Funeral homes concentrate in areas near major cemeteries and along established residential corridors. The Fairlawn Cemetery area (near NW 23rd Street) and cemeteries in the south OKC region (near I-44) anchor clusters of funeral homes. If your family has a pre-purchased plot or a cultural or religious preference for a specific cemetery, proximity to that location can reduce transfer fees. Some homes charge $300 to $600 to transport remains between counties or to out-of-state locations, while homes near major interstates may have lower transfer costs built into their base fees.
If your family has roots in a specific neighborhood (Midtown, Bricktown, Edmond, Norman), calling a home in that area first sometimes surfaces historical relationships or community connections that inform service choices.
Embalming cost is nearly uniform in Oklahoma City: $600 to $800 across homes. State licensing requirements are identical, so homes can't undercut here without cutting corners. What varies is whether embalming is bundled into a service fee or itemized separately on the GPL. Homes that bundle it may appear cheaper but are less transparent.
Caskets show the widest price spread. A funeral home's casket selection might range from $800 for a simple wood or cardboard option to $8,000 for a premium metal or hardwood casket. Homes often sell caskets with 40 to 60 percent markups. Many Oklahoma City families now purchase caskets from online retailers (Costco, Amazon, funeral supply sites) and bring them to the home; by federal law (Funeral Rule), homes cannot charge a handling fee for caskets you provide. This can save $1,000 to $2,000 easily. Your funeral home's GPL should clearly state its casket handling policy.

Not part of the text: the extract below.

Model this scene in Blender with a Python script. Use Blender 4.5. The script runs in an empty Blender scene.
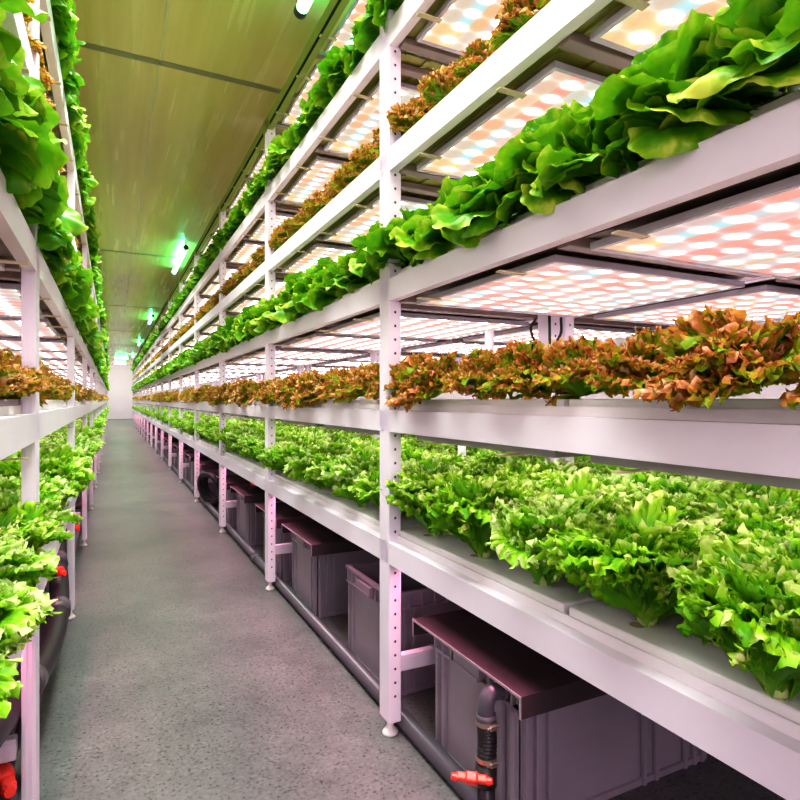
import bpy, math, random
from mathutils import Vector, Matrix, Euler, noise as mnoise
random.seed(7)
R = math.radians
PI = math.pi
SC = bpy.context.scene
COL = SC.collection

# ------------------------------------------------------------------ layout (metres): X across the aisle, Y along it, Z up
CAM_H = 1.20
XR, XL, DEPTH = 0.90, -0.19, 0.80          # aisle faces of the two racks, rack depth
BAY = 1.83
Y0 = 1.955                                 # nearest post in view
NB = 17                                    # bays: index -1 .. 15
def post_y(n): return Y0 + BAY * n
TB = {1: .605, 2: 1.085, 3: 1.56, 4: 2.03, 5: 2.485, 6: 2.945}   # underside of each tier
TH = {1: .078, 2: .078, 3: .080, 4: .083, 5: .086, 6: .092}
CEIL = 3.40
FARY = 41.0
ORD = ['nearest', 'second', 'third', 'fourth', 'fifth', 'sixth', 'seventh', 'eighth', 'ninth', 'tenth', 'eleventh', 'twelfth',
       'thirteenth', 'fourteenth', 'fifteenth', 'sixteenth', 'last']
NTH = ['first'] + ORD[1:]
TIER = {1: 'lowest tier', 2: 'second tier', 3: 'third tier', 4: 'fourth tier', 5: 'fifth tier', 6: 'top frame'}

# ------------------------------------------------------------------ node helpers
def new_mat(name):
    m = bpy.data.materials.new(name); m.use_nodes = True
    nt = m.node_tree; nt.nodes.clear()
    out = nt.nodes.new('ShaderNodeOutputMaterial')
    return m, nt, out
def N(nt, t, **kw):
    n = nt.nodes.new(t)
    for k, v in kw.items(): setattr(n, k, v)
    return n
def L(nt, a, b): nt.links.new(a, b)
def math_n(nt, op, a, b=None, c=None, clamp=False):
    n = N(nt, 'ShaderNodeMath', operation=op); n.use_clamp = clamp
    for i, v in enumerate((a, b, c)):
        if v is None: continue
        if isinstance(v, (int, float)): n.inputs[i].default_value = v
        else: L(nt, v, n.inputs[i])
    return n.outputs[0]
def mix_c(nt, fac, a, b, blend='MIX'):
    n = N(nt, 'ShaderNodeMix', data_type='RGBA', blend_type=blend)
    for i, v in ((0, fac), (6, a), (7, b)):
        if isinstance(v, (int, float)): n.inputs[i].default_value = v
        elif isinstance(v, tuple): n.inputs[i].default_value = (*v, 1) if len(v) == 3 else v
        else: L(nt, v, n.inputs[i])
    return n.outputs[2]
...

Crematory operation matters. Homes that own and operate their own crematory on-site avoid subcontracting fees and can offer direct cremation prices $300 to $500 lower than homes that send remains to a shared facility. Ask whether the crematory is on-site or contracted; it's a legitimate question in your GPL discussion.
Veteran benefits apply uniformly: all Oklahoma funeral homes process VA burial benefits the same way. If your family member is military, the home helps coordinate, but the benefit cap and processing don't vary by home. However, homes familiar with high veteran caseloads (near Tinker Air Force Base in Midwest City) often move paperwork faster and have staff trained in the specifics.
Oklahoma allows pre-need funeral contracts. Many OKC homes offer locked pricing if you plan and pay ahead. The advantage: you fix prices today, protecting against inflation. The risk: if a home closes or is sold, your pre-paid funds may transfer or face delays. Oklahoma does not require funeral homes to escrow pre-need funds (as some states do), so verify where your money sits if you pre-plan. Some homes place funds in an irrevocable trust; others keep them in a general operating account. Ask your chosen home directly.
Call three homes in your area (or where family is buried, if relevant). Request their General Price List and ask these three questions: Do you own your crematory or contract it? What is your casket handling policy if I bring my own? Where are pre-need funds held? Their answers will clarify which model fits your needs and budget.